<<<<

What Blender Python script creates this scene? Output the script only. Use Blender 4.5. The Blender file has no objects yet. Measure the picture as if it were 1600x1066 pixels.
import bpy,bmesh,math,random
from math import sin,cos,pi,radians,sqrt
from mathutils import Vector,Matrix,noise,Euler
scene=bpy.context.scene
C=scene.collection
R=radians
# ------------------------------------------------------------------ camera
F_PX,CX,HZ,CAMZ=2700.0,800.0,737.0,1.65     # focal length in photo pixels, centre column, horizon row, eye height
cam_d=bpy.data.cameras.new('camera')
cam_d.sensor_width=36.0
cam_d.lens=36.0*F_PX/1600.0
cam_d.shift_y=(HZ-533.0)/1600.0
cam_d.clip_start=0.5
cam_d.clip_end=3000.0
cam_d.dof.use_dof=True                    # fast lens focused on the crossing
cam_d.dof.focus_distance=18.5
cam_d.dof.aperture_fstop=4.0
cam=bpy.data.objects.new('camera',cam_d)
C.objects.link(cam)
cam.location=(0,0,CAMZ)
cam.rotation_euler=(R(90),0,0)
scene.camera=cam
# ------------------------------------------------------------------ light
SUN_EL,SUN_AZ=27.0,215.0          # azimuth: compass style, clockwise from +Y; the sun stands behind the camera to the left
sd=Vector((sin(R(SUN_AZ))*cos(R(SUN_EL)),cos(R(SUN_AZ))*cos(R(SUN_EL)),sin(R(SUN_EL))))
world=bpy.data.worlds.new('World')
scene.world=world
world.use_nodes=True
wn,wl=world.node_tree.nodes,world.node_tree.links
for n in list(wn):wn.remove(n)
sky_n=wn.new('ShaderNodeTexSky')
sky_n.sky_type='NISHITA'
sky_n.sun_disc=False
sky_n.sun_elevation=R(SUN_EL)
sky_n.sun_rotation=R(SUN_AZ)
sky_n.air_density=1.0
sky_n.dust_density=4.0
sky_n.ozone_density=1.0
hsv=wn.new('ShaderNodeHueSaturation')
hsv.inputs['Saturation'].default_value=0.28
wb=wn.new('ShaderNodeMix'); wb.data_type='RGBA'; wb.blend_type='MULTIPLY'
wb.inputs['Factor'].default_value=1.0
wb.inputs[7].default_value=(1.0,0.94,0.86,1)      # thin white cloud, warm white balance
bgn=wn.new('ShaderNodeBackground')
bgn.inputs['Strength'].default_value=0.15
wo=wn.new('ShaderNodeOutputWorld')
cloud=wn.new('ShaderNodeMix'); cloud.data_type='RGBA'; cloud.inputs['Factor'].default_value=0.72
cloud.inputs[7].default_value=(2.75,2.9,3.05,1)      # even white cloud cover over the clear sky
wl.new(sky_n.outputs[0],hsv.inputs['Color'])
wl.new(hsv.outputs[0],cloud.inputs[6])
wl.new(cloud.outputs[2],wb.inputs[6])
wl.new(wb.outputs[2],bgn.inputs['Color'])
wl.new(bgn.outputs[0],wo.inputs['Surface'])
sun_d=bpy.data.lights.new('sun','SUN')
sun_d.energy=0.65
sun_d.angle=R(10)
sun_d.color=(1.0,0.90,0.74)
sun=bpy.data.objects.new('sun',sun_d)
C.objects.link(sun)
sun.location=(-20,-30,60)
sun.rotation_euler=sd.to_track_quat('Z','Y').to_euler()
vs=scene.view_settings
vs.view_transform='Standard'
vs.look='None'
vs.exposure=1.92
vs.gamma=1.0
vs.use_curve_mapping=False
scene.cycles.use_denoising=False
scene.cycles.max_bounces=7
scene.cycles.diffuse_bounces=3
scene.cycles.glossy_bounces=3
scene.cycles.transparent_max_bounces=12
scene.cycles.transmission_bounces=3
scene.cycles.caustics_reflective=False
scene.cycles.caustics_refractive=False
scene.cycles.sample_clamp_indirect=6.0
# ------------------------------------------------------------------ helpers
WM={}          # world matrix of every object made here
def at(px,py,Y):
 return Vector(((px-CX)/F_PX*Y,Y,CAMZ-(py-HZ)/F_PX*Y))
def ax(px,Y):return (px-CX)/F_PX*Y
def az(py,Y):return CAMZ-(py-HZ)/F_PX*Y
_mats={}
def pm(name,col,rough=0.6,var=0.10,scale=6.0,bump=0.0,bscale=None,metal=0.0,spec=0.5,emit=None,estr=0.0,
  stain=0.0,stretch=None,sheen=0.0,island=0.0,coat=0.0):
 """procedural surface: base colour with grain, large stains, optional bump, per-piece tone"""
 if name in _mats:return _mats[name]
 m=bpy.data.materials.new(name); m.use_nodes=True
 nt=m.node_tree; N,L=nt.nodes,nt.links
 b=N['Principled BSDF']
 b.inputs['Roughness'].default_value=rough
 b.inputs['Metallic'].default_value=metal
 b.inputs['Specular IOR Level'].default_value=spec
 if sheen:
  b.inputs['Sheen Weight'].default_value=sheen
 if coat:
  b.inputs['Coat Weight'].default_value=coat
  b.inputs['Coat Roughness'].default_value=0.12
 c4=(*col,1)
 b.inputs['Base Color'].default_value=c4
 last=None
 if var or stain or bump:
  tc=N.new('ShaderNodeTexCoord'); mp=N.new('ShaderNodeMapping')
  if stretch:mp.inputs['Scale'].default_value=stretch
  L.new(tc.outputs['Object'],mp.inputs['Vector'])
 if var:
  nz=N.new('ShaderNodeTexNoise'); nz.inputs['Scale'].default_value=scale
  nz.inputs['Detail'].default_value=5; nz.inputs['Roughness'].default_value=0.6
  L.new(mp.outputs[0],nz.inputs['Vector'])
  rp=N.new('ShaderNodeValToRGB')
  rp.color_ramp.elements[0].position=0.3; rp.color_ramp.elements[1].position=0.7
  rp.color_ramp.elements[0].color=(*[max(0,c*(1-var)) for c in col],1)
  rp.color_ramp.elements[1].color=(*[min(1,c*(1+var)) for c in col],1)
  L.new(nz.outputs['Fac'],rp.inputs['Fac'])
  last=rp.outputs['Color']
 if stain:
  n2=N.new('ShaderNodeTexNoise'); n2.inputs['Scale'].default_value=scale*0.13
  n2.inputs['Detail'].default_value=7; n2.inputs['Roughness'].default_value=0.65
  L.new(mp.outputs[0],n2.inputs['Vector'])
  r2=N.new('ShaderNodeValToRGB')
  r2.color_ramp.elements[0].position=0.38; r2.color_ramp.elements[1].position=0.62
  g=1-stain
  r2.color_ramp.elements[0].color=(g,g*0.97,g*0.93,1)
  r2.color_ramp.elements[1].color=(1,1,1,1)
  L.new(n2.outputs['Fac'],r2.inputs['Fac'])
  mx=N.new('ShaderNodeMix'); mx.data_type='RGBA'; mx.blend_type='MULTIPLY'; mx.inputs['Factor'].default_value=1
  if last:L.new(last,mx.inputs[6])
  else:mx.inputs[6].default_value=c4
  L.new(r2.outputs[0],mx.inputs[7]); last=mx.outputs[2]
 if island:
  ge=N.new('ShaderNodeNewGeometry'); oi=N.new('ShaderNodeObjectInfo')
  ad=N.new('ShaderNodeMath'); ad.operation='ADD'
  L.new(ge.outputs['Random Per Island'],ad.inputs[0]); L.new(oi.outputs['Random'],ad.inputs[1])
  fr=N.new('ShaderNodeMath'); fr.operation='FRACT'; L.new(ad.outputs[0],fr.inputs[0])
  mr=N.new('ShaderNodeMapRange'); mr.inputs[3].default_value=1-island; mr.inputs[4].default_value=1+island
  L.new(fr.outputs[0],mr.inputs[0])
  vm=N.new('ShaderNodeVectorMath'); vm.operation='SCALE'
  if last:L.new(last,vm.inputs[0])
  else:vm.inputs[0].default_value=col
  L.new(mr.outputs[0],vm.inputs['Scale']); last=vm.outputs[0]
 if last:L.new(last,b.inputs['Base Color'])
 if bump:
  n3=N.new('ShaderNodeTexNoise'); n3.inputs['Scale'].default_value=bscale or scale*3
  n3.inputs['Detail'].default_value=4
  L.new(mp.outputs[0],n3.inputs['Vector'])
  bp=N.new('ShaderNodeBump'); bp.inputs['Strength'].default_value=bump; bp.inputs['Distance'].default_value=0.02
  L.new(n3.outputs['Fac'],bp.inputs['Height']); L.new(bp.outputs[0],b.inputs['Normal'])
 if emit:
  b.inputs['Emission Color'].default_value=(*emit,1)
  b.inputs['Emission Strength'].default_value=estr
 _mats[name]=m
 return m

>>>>

> [Written exercise] Search the data above for the word "pixels", then gather each line in which it appears.

> [Answer in full]
What Blender Python script creates this scene? Output the script only. Use Blender 4.5. The Blender file has no objects yet. Measure the picture as if it were 1600x1066 pixels.
F_PX,CX,HZ,CAMZ=2700.0,800.0,737.0,1.65     # focal length in photo pixels, centre column, horizon row, eye height